We come finally to the object of the previous blog, which was attribution. The computation of the IM itself, the marginal of each exposure and the attribution to 6 sub-portfolios took around 10 times less computation time than the Jacobian. The use of AD here has probably brought a gain of a factor 2 or 3, but this is almost inconsequential as the IM computation time from the sensitivities is dwarfed by the computation time of the sensitivities.


On the performance side, the computation of forward IM using a risk-weight based methodology through Monte Carlo approach is feasible in reasonable time. The AD implementation brings real benefits.
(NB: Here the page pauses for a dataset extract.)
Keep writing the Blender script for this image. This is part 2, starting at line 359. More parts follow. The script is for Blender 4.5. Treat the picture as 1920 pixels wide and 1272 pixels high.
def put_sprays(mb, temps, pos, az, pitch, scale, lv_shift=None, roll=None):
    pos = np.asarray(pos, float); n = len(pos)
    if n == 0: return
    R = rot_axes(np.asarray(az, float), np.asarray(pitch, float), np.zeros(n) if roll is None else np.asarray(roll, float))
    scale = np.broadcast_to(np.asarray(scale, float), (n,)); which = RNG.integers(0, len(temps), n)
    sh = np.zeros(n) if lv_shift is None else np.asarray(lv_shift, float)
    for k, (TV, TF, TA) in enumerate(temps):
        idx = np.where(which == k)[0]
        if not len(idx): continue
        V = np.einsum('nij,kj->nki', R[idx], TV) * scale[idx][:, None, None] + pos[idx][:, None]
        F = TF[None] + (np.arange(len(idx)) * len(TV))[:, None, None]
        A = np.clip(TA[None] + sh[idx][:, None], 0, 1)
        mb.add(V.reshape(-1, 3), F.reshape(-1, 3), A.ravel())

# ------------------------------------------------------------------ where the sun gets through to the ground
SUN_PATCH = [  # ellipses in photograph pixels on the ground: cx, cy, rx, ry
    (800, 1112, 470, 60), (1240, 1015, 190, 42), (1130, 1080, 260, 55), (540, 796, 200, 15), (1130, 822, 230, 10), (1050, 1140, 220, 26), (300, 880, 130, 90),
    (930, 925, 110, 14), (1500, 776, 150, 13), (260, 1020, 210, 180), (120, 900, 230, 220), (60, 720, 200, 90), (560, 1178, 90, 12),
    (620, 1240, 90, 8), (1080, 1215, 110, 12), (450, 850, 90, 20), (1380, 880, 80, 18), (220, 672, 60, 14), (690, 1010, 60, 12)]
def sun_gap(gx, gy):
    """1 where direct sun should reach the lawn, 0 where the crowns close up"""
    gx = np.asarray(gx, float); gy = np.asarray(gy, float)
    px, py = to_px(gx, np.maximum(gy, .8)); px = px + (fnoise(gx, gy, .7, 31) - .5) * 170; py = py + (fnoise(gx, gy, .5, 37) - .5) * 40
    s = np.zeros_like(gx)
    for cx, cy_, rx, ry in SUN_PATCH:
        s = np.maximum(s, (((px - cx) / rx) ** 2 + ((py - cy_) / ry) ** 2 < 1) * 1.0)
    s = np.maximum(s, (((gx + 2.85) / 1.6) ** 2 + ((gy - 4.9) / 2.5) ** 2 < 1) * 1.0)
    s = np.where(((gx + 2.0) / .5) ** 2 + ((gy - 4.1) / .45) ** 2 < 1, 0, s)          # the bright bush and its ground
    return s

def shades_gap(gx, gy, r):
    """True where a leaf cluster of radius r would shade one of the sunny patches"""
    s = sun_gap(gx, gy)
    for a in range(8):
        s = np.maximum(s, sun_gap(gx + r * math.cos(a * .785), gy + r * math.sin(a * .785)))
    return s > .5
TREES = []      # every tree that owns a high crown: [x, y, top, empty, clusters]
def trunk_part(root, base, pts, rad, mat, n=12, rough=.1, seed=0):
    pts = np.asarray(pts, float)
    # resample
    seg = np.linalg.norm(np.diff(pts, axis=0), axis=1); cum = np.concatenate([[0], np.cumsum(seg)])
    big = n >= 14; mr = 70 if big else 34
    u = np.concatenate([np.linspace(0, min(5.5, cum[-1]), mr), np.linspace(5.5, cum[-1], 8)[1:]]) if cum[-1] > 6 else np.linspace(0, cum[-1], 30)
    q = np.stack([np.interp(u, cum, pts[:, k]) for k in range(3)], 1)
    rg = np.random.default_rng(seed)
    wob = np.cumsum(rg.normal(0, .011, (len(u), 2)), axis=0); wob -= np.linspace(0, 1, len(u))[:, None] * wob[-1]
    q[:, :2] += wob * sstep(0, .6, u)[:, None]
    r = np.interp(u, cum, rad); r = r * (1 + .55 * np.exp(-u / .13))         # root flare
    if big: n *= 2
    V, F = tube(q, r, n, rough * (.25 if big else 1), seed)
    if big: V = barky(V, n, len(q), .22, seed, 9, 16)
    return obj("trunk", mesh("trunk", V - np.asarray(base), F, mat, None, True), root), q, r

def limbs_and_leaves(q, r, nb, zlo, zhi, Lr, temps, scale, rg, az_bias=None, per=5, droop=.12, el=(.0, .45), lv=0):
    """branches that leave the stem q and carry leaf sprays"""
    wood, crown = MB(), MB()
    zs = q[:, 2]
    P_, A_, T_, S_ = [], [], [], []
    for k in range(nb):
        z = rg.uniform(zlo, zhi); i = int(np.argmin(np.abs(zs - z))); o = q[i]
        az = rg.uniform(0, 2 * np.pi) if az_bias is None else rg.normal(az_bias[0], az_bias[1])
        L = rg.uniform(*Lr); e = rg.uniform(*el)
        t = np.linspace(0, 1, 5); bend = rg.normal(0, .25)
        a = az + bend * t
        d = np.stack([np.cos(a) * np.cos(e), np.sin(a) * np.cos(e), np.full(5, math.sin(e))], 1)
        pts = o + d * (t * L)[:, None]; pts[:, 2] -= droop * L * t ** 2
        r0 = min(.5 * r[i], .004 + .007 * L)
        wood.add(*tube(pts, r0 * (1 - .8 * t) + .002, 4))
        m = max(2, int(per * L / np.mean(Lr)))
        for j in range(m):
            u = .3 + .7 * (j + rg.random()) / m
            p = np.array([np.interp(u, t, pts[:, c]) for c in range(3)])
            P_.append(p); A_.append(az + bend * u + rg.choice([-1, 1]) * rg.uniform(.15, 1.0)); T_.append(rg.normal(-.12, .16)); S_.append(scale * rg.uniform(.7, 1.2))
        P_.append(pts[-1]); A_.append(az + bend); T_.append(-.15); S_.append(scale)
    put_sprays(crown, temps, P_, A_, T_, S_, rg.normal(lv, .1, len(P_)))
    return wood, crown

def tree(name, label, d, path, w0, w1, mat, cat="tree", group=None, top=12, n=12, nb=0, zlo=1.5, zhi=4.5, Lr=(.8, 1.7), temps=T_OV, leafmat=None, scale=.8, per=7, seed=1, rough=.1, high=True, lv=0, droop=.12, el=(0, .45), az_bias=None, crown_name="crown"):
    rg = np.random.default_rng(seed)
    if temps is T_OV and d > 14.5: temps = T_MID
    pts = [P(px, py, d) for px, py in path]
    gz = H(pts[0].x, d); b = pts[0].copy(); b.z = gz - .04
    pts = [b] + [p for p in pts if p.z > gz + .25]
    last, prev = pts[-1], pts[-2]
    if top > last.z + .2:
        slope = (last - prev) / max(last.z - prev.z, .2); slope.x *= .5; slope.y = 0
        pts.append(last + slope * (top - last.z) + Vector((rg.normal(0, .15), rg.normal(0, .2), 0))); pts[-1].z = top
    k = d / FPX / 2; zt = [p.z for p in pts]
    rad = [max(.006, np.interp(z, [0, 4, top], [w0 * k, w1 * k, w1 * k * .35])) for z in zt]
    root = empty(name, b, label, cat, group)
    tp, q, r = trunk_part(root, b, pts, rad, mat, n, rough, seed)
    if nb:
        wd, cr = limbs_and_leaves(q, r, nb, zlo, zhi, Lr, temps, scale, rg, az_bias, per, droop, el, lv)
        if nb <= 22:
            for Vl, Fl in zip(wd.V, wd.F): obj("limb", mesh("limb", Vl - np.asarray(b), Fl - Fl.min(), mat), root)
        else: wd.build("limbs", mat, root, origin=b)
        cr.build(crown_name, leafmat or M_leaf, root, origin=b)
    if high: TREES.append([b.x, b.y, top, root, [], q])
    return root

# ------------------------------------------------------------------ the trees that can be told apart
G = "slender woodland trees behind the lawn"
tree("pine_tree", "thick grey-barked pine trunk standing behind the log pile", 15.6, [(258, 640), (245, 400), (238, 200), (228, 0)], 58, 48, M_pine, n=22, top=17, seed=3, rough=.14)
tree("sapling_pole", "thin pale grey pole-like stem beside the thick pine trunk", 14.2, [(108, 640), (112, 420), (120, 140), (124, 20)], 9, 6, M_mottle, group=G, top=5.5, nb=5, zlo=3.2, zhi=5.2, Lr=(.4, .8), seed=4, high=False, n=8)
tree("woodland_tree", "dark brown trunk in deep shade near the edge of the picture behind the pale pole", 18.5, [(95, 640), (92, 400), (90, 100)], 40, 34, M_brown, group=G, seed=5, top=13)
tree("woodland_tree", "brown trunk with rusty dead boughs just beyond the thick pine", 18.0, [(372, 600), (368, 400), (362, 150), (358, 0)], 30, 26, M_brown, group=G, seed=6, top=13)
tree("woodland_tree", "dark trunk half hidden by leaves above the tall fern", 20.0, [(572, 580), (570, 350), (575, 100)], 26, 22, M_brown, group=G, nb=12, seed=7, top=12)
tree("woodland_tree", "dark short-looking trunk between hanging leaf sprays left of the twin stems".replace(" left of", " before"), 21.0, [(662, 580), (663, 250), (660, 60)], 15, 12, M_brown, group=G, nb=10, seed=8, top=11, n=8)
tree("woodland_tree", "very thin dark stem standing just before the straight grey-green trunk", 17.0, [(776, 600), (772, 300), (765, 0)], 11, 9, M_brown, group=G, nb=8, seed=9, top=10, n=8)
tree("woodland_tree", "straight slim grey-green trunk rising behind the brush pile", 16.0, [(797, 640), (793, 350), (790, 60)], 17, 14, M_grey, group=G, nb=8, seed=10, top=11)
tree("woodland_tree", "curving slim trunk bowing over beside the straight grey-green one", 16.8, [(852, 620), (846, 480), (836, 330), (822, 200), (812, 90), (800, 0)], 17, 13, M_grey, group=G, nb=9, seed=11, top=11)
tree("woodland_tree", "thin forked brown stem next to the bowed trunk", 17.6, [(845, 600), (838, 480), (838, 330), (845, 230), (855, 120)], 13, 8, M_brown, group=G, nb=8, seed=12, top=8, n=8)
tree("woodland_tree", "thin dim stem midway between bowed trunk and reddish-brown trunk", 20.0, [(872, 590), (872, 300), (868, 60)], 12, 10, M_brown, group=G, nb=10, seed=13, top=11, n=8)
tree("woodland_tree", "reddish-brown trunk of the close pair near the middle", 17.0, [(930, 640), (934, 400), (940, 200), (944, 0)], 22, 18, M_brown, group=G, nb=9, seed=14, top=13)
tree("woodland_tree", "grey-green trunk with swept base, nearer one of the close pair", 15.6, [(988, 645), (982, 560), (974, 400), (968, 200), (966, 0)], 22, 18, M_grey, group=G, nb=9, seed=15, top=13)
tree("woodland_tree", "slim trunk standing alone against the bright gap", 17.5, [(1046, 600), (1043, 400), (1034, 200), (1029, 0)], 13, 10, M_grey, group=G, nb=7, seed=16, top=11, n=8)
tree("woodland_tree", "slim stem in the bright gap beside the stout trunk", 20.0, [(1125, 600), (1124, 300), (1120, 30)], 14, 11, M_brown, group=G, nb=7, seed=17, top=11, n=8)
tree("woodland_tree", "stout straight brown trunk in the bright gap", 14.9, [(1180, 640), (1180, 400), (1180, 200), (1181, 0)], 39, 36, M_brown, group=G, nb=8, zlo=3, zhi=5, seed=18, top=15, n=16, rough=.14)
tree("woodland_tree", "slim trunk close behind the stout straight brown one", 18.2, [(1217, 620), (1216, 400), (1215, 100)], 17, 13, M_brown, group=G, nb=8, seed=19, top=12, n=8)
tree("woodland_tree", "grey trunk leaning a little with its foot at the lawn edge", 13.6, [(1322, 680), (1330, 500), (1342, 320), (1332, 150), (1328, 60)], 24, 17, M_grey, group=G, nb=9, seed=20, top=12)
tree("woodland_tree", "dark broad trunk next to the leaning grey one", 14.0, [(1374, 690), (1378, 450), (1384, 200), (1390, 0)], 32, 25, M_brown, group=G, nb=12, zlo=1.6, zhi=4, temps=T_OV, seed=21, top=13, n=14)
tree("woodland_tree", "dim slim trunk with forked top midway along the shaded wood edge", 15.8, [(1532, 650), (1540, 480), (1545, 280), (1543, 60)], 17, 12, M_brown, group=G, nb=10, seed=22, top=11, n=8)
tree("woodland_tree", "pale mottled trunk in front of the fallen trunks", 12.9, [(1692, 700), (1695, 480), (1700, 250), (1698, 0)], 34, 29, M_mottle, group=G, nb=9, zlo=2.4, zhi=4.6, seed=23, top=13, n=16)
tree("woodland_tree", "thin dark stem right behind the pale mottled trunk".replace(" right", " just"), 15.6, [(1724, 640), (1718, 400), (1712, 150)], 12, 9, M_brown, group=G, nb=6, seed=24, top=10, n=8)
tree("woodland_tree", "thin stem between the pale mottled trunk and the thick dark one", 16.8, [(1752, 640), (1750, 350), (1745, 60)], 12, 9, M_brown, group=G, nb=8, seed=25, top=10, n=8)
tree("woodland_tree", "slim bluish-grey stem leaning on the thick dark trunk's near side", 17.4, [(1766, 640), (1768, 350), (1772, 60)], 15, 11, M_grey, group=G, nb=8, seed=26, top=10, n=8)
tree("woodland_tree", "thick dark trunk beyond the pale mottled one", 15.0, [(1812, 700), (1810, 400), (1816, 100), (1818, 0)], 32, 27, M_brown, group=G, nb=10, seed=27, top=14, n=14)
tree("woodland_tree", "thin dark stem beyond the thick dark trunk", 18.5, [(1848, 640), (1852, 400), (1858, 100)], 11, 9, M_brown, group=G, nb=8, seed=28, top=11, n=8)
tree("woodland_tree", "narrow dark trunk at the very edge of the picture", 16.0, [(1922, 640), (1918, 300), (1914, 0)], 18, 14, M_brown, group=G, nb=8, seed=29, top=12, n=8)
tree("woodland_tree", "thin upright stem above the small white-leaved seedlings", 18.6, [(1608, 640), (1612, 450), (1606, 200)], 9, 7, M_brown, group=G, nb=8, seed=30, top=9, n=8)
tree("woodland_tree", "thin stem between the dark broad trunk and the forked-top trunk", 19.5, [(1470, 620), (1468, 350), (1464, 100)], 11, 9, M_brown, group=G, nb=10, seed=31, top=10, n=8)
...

More curves are involved, more benefits it will bring. The measure computation from sensitivity itself is relatively fast and improvement to that computation are almost invisible in the final computation time.

On the business side, doing the attribution at each forward date is important to attribute the MVA correctly. A simple attribution based on the spot IM would provide unreliable results.

In forthcoming blogs we will look at the cost of funding, the change of the IM methodology parameters through time and the computation of marginal MVA.

(1) Time computed on the author laptop (MacBook Pro 13' , 3.1 GHz Intel Core i5). Personal Java code on a single thread.